Traynor’s main point of contention seemed to be that in this era of multi-million-pound expenditure by the Old Firm, true competition in Scottish football could be reproduced only by the sort of super-club proposed by Marr. The question of whether the notion of competition and sporting achievement in Scottish football has been anything other than destroyed by David Murray’s annual spending of £20-30 million to win the Scottish championship remains unasked and unanswered by the hacks, who know on which side their bread is buttered and to whom they owe the shirts on their backs.

Like most fans of both clubs, I want to see my club do well. If Dundee United are successful, I will be de­lighted. If they are relegated and spend years in the wilderness, so be it. I am not so much in need of the “success” or “progress” referred to by Traynor and other writers as to want to sacrifice something that has been a big part of my family for 40 years. Traynor may deem such sentiment to be an example of the “traditional feelings and loyalties” of fans which “sometimes can be a drawback” as he spelt out in his article. I would suggest that without the “loyalties” of fans in Dundee, there would not be two clubs in the city to merge.

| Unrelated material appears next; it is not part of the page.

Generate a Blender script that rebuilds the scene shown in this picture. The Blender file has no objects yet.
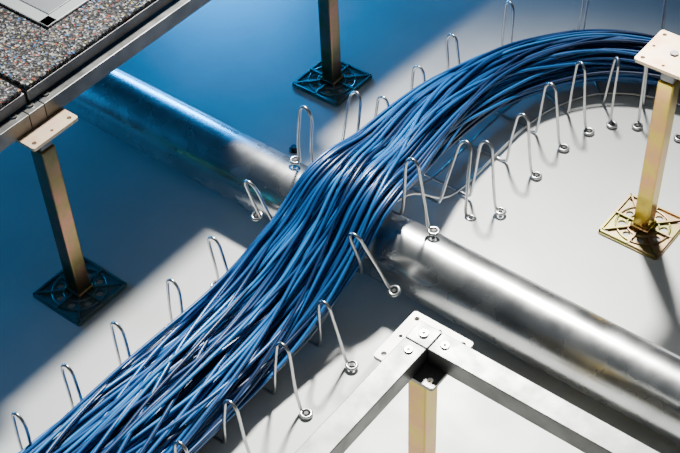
import bpy, bmesh, math, random
import numpy as np
from mathutils import Vector, Matrix, Euler
random.seed(4); rng=np.random.default_rng(11)
COL=bpy.context.scene.collection

# ---------------------------------------------------------------- materials
def new_mat(name):
    m=bpy.data.materials.new(name); m.use_nodes=True
    nt=m.node_tree; b=nt.nodes["Principled BSDF"]; return m,nt,b
def ramp(nt,fac,stops):
    r=nt.nodes.new("ShaderNodeValToRGB"); el=r.color_ramp.elements
    while len(el)<len(stops): el.new(.5)
    for e,(p,c) in zip(el,stops): e.position=p; e.color=(*c,1)
    nt.links.new(fac,r.inputs[0]); return r.outputs[0]
def noise(nt,scale,detail=4,rough=.5,vec=None):
    n=nt.nodes.new("ShaderNodeTexNoise"); n.inputs["Scale"].default_value=scale
    n.inputs["Detail"].default_value=detail; n.inputs["Roughness"].default_value=rough
    if vec is None:
        t=nt.nodes.new("ShaderNodeTexCoord"); vec=t.outputs["Object"]
    nt.links.new(vec,n.inputs["Vector"]); return n.outputs["Fac"]
def bump(nt,b,h,strength=.2,dist=.001):
    n=nt.nodes.new("ShaderNodeBump"); n.inputs["Strength"].default_value=strength; n.inputs["Distance"].default_value=dist
    nt.links.new(h,n.inputs["Height"]); nt.links.new(n.outputs[0],b.inputs["Normal"])
def mat_noise(name,stops,scale,metal=0,rough=.5,bmp=0,detail=4,rr=None):
    m,nt,b=new_mat(name)
    f=noise(nt,scale,detail); nt.links.new(ramp(nt,f,stops),b.inputs["Base Color"])
    b.inputs["Metallic"].default_value=metal; b.inputs["Roughness"].default_value=rough
    if rr: 
        f2=noise(nt,scale*1.7,3); nt.links.new(ramp(nt,f2,[(.3,(rr[0],)*3),(.7,(rr[1],)*3)]),b.inputs["Roughness"])
    if bmp: bump(nt,b,noise(nt,scale*6,3),bmp)
    return m
M_floor=mat_noise("painted_concrete",[(.3,(.47,.485,.475)),(.7,(.57,.58,.57))],5,0,.38,.12,9,(.32,.43))
M_pipe=mat_noise("galvanised_pipe",[(.3,(.48,.49,.49)),(.7,(.68,.69,.69))],12,1,.25,.04,6,(.22,.32))
M_string=mat_noise("galvanised_stringer",[(.3,(.13,.135,.13)),(.7,(.22,.22,.215))],30,.8,.40,.05,4,(.34,.48))
M_wire=mat_noise("zinc_wire",[(.3,(.48,.48,.48)),(.7,(.62,.62,.61))],40,1,.28)
ZST=[(.28,(.30,.22,.035)),(.45,(.44,.34,.06)),(.60,(.46,.24,.11)),(.72,(.24,.30,.09))]
M_zinc=mat_noise("yellow_zinc",ZST,22,1,.25,.03)
M_zincp=mat_noise("yellow_zinc_plate",[(.28,(.30,.26,.08)),(.45,(.38,.35,.13)),(.58,(.42,.27,.17)),(.72,(.26,.34,.16))],22,1,.33,.03)
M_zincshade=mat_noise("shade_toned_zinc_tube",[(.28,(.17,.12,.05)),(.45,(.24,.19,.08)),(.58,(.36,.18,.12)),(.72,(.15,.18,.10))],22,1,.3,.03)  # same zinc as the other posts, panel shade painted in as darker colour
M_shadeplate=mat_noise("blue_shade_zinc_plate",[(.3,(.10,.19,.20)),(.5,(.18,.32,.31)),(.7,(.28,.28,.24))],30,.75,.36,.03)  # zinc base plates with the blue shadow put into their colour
M_head=mat_noise("zinc_head_plate",[(.3,(.62,.40,.25)),(.5,(.72,.56,.37)),(.7,(.70,.47,.37))],25,.75,.42)
M_plated=mat_noise("bright_zinc_plate",[(.3,(.20,.195,.18)),(.7,(.30,.29,.27))],25,.85,.42)
M_dark=mat_noise("black_steel",[(.3,(.02,.02,.02)),(.7,(.05,.05,.05))],20,.6,.5)
M_edge=mat_noise("panel_edge_steel",[(.3,(.10,.10,.11)),(.7,(.2,.2,.2))],20,.8,.45)
M_box=mat_noise("grey_plastic",[(.3,(.36,.38,.40)),(.7,(.42,.44,.46))],10,0,.4)
M_lid=mat_noise("grey_plastic_lid",[(.3,(.2,.22,.24)),(.7,(.26,.28,.3))],10,0,.4)
def carpet():
    m,nt,b=new_mat("speckled_carpet")
    t=nt.nodes.new("ShaderNodeTexCoord"); v=nt.nodes.new("ShaderNodeTexVoronoi"); v.inputs["Scale"].default_value=360
    nt.links.new(t.outputs["Object"],v.inputs["Vector"])
    s=nt.nodes.new("ShaderNodeSeparateColor"); nt.links.new(v.outputs["Color"],s.inputs[0])
    c=ramp(nt,s.outputs[0],[(0,(.012,.012,.015)),(.36,(.05,.052,.055)),(.58,(.15,.155,.16)),(.74,(.06,.05,.045)),(.84,(.42,.42,.42)),(.92,(.30,.07,.04)),(.95,(.05,.15,.35)),(.975,(.42,.36,.12))])
    nt.links.new(c,b.inputs["Base Color"]); b.inputs["Roughness"].default_value=.95
    c.node.color_ramp.interpolation='CONSTANT'
    bump(nt,b,v.outputs["Distance"],.8,.003); return m
M_carpet=carpet()
def cable_mat(i,c):
    m,nt,b=new_mat("blue_cable_jacket_%d"%i)
    b.inputs["Base Color"].default_value=(*c,1); b.inputs["Roughness"].default_value=.30
    b.inputs["Specular IOR Level"].default_value=.6; return m
M_cab=[cable_mat(i,c) for i,c in enumerate([(.003,.062,.21),(.004,.09,.29),(.002,.035,.125),(.010,.14,.38),(.001,.015,.06)])]

# ---------------------------------------------------------------- mesh helpers
class MB:
    def __init__(s): s.v=[];s.f=[];s.mi=[];s.sm=[];s.mats=[]
    def mat(s,m):
        if m not in s.mats: s.mats.append(m)
        return s.mats.index(m)
    def add(s,vs,fs,m,smooth=False):
        o=len(s.v); s.v+= [tuple(v) for v in vs]; k=s.mat(m)
        for f in fs: s.f.append([i+o for i in f]); s.mi.append(k); s.sm.append(smooth)
    def box(s,lo,hi,m,M=None):
        x0,y0,z0=lo;x1,y1,z1=hi
        vs=[(x0,y0,z0),(x1,y0,z0),(x1,y1,z0),(x0,y1,z0),(x0,y0,z1),(x1,y0,z1),(x1,y1,z1),(x0,y1,z1)]
        if M: vs=[M@Vector(v) for v in vs]
        s.add(vs,[(0,3,2,1),(4,5,6,7),(0,1,5,4),(1,2,6,5),(2,3,7,6),(3,0,4,7)],m)
    def tube(s,pts,r,m,n=8,caps=True):
        P=np.array(pts,float); T=np.gradient(P,axis=0); T/=np.linalg.norm(T,axis=1)[:,None]+1e-12
        a=np.array([0,0,1.]) if abs(T[0][2])<.9 else np.array([1.,0,0])
        N=np.cross(T[0],a);N/=np.linalg.norm(N); vs=[]
        ang=np.linspace(0,2*np.pi,n,endpoint=False); c=np.cos(ang)[:,None];sn=np.sin(ang)[:,None]
        for p,t in zip(P,T):
            N=N-t*np.dot(N,t);N/=np.linalg.norm(N)+1e-12;B=np.cross(t,N)
            vs.append(p+r*(c*N+sn*B))
        vs=np.concatenate(vs); K=len(P)
        fs=[(k*n+i,k*n+(i+1)%n,(k+1)*n+(i+1)%n,(k+1)*n+i) for k in range(K-1) for i in range(n)]
        s.add(vs,fs,m,True)
        if caps: s.add(vs[:n],[tuple(range(n))[::-1]],m); s.add(vs[-n:],[tuple(range(n))],m)
    def cyl(s,c,r0,r1,z0,z1,m,n=24):
        vs=[];
        for z,r in((z0,r0),(z1,r1)):
            for i in range(n):
                a=2*math.pi*i/n; vs.append((c[0]+r*math.cos(a),c[1]+r*math.sin(a),z))
        s.add(vs,[(i,(i+1)%n,n+(i+1)%n,n+i) for i in range(n)],m,True)
        s.add(vs[n:],[tuple(range(n))],m); s.add(vs[:n],[tuple(range(n))[::-1]],m)
    def obj(s,name,bevel=0,parent=None,loc=(0,0,0)):
        me=bpy.data.meshes.new(name); me.from_pydata(s.v,[],s.f)
        for m in s.mats: me.materials.append(m)
        me.polygons.foreach_set("material_index",s.mi); me.polygons.foreach_set("use_smooth",s.sm); me.update()
        o=bpy.data.objects.new(name,me); COL.objects.link(o); o.location=loc
        if bevel:
            b=o.modifiers.new("b","BEVEL"); b.width=bevel; b.segments=2; b.limit_method='ANGLE'; b.angle_limit=.7
        if parent: o.parent=parent
        return o
def empty(name,loc=(0,0,0)):
    e=bpy.data.objects.new(name,None); COL.objects.link(e); e.location=loc; e.empty_display_size=.05; return e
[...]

And then we come to Traynor’s most absurd com­ment of all – that “petty prejudices and maybe even old grudges must be discarded”. This, in a newspaper whose entire football coverage is geared towards pan­dering to fans of the Old Firm, a large constituency of whom exhibit palpably the worst examples of “petty prejudices” and “old grudges” in Scottish life.

I fear that Traynor and his colleagues should, in future, return to commenting on matters where their footing is more sure – namely the interminable con­tractual wrangles of Celtic’s Mark Viduka and the alleged affiliations and “petty prejudices” of Andy Goram, one of the least appealing characters to have emerged in Scottish football in my lifetime.

In the 25 years that I have been watching Dundee United, I have seen the club win all the Scottish domestic trophies, as well as reaching the UEFA Cup final and a European Cup semi-final. My father’s generation grew up with a Dundee side boasting the likes of Alan Gilzean and Charlie Cooke, which was undoubtedly one of the best sides in in the early 1960s.

Nostalgia can be limiting, but the histories of each club are important to those who care for football in Dundee. Those people want both clubs to have a future, and they deserve more from the Scottish foot­balling press than a handful of half-hearted efforts at journalism from people who really ought to know better.